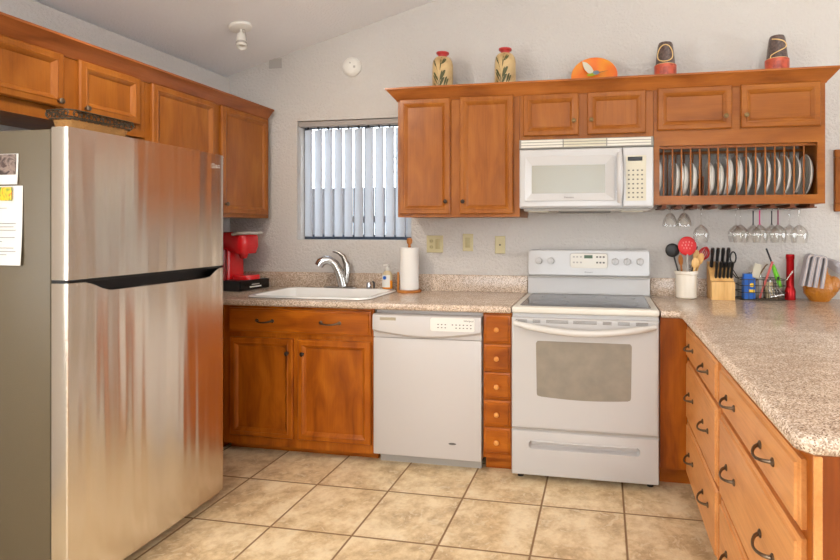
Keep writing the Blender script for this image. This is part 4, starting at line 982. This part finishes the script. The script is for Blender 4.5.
# ================================================================== PLATES IN THE RACK
def plate_obj(r):
    o = bpy.data.objects.new('dinner_plate', None); return o
def mk_plate(name, r):
    M = Matrix.Rotation(-PI/2, 4, 'Y')   # axis -> -x, concave side faces -x
    g = G(); prof = [(r*.46, -.022), (r*.56, -.022), (r*.82, -.012), (r*.97, .001), (r, .005), (r*.975, .0075), (r*.80, -.005), (r*.60, -.016), (0, -.017)]
    g.lathe([(a, b) for a, b in prof], (0, 0, 0), M, 36)
    return g.build(name, plate_m, None)
xr = lambda u: 3.016+(u-663.6)*.00526
big, small = [], []
PL = [('L', 661.0), ('S', 680.6), ('S', 686.0), ('S', 689.0), ('S', 698.0), ('S', 714.6), ('S', 716.6), ('S', 723.4), ('S', 726.2),
      ('L', 731.6), ('L', 733.6), ('L', 735.6), ('L', 743.0), ('L', 745.4), ('L', 754.6), ('L', 763.5), ('L', 773.2), ('L', 783.2), ('L', 793.2), ('L', 803.0), ('L', 814.5)]
gap_no = {0: 'leftmost slot', 1: 'second slot'}
lab = ['large plate half hidden behind the left stile of the plate rack', 'single small plate in the third slot of the plate rack',
       'left one of two small plates in the fourth rack slot', 'right one of two small plates in the fourth rack slot', 'lone small tilted plate in the fifth rack slot',
       'left small plate in the rack slot right of the dark wooden board', 'right small plate in the rack slot right of the dark wooden board',
       'left small plate of the pair just before the large plates', 'right small plate of the pair just before the large plates',
       'first of three large plates tightly stacked in the middle rack slot', 'middle of three large plates tightly stacked in one rack slot', 'last of three large plates tightly stacked in one rack slot',
       'left large plate of the only large pair in the rack', 'right large plate of the only large pair in the rack',
       'lone large plate in the seventh rack slot from the right', 'lone large plate in the sixth rack slot from the right', 'lone large plate in the fifth rack slot from the right',
       'lone large plate in the fourth rack slot from the right', 'lone large plate in the third rack slot from the right', 'lone large plate in the second rack slot from the right', 'lone large plate in the last rack slot at the right end']
protoL = mk_plate('dinner_plate', .121); protoS = mk_plate('side_plate', .103)
usedL = usedS = False
for i, (k, u) in enumerate(PL):
    r = .121 if k == 'L' else .103
    if k == 'L': o = protoL if not usedL else protoL.copy(); usedL2 = usedL; usedL = True; lk = usedL2
    else: o = protoS if not usedS else protoS.copy(); lk = usedS; usedS = True
    if lk: COL.objects.link(o)
    tilt = math.radians(3.0)
    o.location = (max(xr(u)-.010, 2.990), -.178 if k == 'L' else -.190, 1.508+r*math.cos(tilt)); o.rotation_euler = (0, tilt, 0)
    solo(o, lab[i], 'plate', 'plates standing in the plate rack')
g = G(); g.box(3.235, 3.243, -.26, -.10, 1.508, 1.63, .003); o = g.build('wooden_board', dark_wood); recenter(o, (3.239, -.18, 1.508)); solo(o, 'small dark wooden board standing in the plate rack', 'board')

# ================================================================== HANGING GLASSES
def wine_glass(kind, stem_mat=None):
    o = thing('wine_glass', '', 'glass', (0, 0, 0)); n = 24
    if kind == 'wine': H, fr_, sl, rb = .195, .034, .085, .043
    elif kind == 'flute': H, fr_, sl, rb = .200, .030, .11, .030
    else: H, fr_, sl, rb = .100, .032, .018, .044
    # built hanging: foot on top (z=0), rim downwards
    g = G(); g.lathe([(fr_, 0), (fr_, -.002), (.008, -.006), (.004, -.010)], (0, 0, 0), None, n); g.build('foot', glassware, o)
    g = G(); g.lathe([(.0042, -.0102), (.0035, -.03 if sl > .03 else -.014), (.0035, -sl), (.007, -sl-.006)], (0, 0, 0), None, 10); g.build('stem', stem_mat or glassware, o)
    g = G(); b = []
    m = 8
    for i in range(m+1):
        t = i/m
        if kind == 'tumbler': r = .012+(rb-.012)*(math.sin(t*PI/2)**.75)
        else: r = .006+(rb+.003-.006)*math.sin(min(1, t*1.9)*PI/2)**.85*(1-.26*(max(0, t-.5)/.5)**1.5)
        b.append((r, -sl-.0062-(H-sl-.006)*t))
    inner = [(max(.003, r-.0015), z-.001 if i < 2 else z) for i, (r, z) in enumerate(b)][::-1]
    g.lathe(b+inner, (0, 0, 0), None, n); g.build('bowl', glassware, o)
    if kind == 'tumbler': o['category'] = 'glass'
    return o
pW = wine_glass('wine'); pT = wine_glass('tumbler'); pT.name = 'short_glass'
blk = pm('black_stem', srgb(22, 20, 22), .3); pnk = pm('pink_stem', srgb(210, 30, 120), .3); mar = pm('maroon_dots', srgb(130, 40, 70), .4)
pB = wine_glass('wine', blk); pK = wine_glass('wine', pnk); pM = wine_glass('wine', mar)
ZG = 1.4438
GL_ = [(pT, 3.060, -.23, 'short bell-shaped glass hanging first at the left under the rack'), (pT, 3.138, -.24, 'short bell-shaped glass hanging second from the left, nearer the front'), (pT, 3.150, -.13, 'short bell-shaped glass hanging behind the second one from the left'),
       (pW, 3.238, -.20, 'long-stemmed wine glass hanging alone between the short glasses and the group'),
       (pW, 3.448, -.22, 'clear wine glass hanging leftmost in the right-hand group, in front'), (pW, 3.452, -.10, 'clear wine glass hanging behind the leftmost one of the right-hand group'),
       (pB, 3.548, -.10, 'black-stemmed wine glass hanging behind the pink-stemmed glass'), (pK, 3.551, -.22, 'pink-stemmed wine glass hanging in the right-hand group'),
       (pM, 3.648, -.22, 'maroon-stemmed wine glass hanging near the right end'), (pB, 3.650, -.10, 'black-stemmed wine glass hanging behind the maroon-stemmed glass'),
       (pW, 3.750, -.09, 'clear wine glass hanging farthest back at the right end'), (pW, 3.755, -.23, 'clear wine glass hanging at the right end, in front')]
seen = set()
for p, x, y, l in GL_:
    if p.name in seen: o = dup(p, (x, y, ZG), None, l)
    else: seen.add(p.name); o = p; o.location = (x, y, ZG); o['label'] = l
    o['group'] = 'glasses hanging under the plate rack'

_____

◆ STATED EXERCISE: Gather each line from the listing above that holds "standing".

◆ SOLUTION TO THE EXERCISE:
    solo(o, lab[i], 'plate', 'plates standing in the plate rack')
g = G(); g.box(3.235, 3.243, -.26, -.10, 1.508, 1.63, .003); o = g.build('wooden_board', dark_wood); recenter(o, (3.239, -.18, 1.508)); solo(o, 'small dark wooden board standing in the plate rack', 'board')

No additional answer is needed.